BEGIN

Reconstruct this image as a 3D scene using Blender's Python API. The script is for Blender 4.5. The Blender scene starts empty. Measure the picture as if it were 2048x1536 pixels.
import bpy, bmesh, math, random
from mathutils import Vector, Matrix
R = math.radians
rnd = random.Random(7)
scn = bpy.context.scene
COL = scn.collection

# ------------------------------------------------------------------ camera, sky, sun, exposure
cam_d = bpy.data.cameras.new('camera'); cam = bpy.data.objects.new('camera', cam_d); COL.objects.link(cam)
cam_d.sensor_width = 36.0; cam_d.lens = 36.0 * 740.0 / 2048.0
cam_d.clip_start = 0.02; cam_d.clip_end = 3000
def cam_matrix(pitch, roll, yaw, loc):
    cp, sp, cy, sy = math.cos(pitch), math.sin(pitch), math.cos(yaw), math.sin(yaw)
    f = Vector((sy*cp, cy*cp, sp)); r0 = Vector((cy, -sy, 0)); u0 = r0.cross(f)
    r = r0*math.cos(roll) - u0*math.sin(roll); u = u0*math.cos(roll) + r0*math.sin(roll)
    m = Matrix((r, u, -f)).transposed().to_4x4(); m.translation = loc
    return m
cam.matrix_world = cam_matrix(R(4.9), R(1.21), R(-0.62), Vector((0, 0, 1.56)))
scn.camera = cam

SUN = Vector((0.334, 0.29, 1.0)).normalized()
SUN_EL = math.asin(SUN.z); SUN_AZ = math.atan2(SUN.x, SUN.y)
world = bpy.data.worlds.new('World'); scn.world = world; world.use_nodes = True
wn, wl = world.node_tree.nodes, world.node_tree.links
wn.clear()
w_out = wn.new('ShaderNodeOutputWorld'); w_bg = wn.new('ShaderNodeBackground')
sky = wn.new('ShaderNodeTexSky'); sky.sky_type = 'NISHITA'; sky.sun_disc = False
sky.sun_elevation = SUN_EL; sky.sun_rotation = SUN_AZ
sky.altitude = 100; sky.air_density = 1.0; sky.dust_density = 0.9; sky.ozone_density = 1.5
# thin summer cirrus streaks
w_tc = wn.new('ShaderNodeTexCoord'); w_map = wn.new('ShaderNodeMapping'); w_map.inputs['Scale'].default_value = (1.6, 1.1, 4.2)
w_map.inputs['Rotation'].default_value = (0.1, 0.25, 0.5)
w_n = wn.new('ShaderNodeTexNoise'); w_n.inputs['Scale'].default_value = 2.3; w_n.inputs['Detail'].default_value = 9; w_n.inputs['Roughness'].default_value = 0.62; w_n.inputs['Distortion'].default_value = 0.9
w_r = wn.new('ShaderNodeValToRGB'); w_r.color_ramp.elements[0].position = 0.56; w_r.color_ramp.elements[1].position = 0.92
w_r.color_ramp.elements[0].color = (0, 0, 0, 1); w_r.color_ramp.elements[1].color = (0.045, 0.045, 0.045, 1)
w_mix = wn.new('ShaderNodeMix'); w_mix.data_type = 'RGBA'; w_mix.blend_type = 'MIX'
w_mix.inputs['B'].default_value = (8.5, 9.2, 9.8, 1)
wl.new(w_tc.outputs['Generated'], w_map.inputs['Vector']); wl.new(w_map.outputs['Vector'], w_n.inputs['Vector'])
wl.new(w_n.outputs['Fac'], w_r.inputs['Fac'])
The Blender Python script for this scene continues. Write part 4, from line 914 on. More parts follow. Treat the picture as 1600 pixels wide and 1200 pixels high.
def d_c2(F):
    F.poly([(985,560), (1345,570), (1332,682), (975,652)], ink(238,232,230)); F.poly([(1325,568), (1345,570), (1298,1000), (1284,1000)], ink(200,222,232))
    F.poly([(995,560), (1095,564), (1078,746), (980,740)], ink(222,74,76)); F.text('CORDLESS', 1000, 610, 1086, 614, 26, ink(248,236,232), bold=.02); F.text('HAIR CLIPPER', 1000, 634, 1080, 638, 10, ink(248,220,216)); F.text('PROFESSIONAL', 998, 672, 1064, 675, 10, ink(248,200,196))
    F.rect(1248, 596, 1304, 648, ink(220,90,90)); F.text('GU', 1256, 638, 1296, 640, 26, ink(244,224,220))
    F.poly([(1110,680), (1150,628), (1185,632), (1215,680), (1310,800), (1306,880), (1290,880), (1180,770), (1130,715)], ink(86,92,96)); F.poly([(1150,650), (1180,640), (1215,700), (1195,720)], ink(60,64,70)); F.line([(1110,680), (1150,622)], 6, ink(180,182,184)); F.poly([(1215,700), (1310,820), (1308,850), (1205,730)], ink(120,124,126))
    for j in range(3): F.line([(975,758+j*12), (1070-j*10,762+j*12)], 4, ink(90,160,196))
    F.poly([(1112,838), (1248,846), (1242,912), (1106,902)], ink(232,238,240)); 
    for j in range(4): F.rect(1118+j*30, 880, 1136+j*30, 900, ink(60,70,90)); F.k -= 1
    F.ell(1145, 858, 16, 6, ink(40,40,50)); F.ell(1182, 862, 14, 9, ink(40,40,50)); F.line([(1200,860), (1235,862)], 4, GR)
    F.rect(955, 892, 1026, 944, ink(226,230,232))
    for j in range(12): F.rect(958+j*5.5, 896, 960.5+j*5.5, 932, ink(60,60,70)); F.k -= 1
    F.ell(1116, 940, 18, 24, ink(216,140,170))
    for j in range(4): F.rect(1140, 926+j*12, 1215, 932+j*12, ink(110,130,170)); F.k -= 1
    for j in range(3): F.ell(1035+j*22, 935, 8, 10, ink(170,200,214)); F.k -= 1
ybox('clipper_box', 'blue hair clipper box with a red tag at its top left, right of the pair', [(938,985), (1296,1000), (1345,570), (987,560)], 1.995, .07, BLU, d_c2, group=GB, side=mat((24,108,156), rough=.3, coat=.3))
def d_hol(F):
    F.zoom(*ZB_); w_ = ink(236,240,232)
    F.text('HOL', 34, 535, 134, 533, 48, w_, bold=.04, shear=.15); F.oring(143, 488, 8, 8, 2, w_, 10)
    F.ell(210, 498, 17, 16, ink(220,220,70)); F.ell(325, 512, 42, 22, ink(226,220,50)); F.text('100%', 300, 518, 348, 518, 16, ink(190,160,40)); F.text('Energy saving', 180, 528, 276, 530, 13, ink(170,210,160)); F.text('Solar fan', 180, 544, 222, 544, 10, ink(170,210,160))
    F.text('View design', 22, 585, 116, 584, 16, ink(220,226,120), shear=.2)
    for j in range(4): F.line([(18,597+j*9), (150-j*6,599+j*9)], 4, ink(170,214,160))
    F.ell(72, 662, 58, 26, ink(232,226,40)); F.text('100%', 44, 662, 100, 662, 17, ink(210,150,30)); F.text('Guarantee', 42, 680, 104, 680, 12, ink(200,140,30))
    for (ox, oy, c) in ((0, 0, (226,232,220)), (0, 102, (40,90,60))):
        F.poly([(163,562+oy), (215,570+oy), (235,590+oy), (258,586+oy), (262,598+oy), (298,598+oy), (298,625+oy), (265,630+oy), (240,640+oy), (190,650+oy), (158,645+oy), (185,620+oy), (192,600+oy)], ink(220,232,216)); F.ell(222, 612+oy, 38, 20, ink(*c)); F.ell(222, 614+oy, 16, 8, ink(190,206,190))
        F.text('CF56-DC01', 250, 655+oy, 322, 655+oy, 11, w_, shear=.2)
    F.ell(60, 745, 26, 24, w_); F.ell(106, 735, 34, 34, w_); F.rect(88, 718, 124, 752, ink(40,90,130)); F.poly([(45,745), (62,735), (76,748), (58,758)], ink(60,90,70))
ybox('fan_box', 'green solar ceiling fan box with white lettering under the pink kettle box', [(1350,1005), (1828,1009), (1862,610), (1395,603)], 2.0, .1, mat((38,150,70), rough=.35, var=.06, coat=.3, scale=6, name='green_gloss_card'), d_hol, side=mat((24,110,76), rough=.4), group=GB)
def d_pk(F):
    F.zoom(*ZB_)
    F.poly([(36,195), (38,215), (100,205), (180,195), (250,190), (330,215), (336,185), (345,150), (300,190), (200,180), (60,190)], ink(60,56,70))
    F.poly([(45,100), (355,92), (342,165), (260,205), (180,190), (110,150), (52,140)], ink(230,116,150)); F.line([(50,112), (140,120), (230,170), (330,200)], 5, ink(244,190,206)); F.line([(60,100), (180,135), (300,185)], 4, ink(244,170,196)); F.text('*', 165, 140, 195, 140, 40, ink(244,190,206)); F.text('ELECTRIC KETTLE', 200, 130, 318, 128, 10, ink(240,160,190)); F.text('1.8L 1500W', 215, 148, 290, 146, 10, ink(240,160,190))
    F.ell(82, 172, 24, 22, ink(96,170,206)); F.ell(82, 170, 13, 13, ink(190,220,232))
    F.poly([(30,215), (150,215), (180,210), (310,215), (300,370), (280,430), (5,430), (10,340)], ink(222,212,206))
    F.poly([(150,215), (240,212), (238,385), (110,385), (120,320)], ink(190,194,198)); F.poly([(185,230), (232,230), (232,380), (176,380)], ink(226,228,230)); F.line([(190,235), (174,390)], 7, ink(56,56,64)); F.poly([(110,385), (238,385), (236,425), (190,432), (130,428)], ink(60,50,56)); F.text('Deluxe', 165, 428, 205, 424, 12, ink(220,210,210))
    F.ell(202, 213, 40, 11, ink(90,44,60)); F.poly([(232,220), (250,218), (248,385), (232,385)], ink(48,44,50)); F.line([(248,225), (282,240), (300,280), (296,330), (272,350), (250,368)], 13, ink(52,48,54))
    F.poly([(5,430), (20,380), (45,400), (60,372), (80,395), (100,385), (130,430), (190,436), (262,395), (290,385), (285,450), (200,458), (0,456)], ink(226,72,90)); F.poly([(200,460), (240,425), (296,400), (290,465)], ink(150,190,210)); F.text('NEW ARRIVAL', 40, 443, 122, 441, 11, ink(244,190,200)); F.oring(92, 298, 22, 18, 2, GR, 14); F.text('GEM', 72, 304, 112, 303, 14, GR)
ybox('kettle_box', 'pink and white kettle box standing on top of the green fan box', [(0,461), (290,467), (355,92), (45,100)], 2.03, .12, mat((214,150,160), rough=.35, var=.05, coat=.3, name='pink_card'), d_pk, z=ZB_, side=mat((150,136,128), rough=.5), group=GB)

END

▸ **Task goal**:
Repeat verbatim the opening run of entries, ending with the line that contains "COL = scn.collection".

▸ **Solution to the exercise**:
Reconstruct this image as a 3D scene using Blender's Python API. The script is for Blender 4.5. The Blender scene starts empty. Measure the picture as if it were 2048x1536 pixels.
import bpy, bmesh, math, random
from mathutils import Vector, Matrix
R = math.radians
rnd = random.Random(7)
scn = bpy.context.scene
COL = scn.collection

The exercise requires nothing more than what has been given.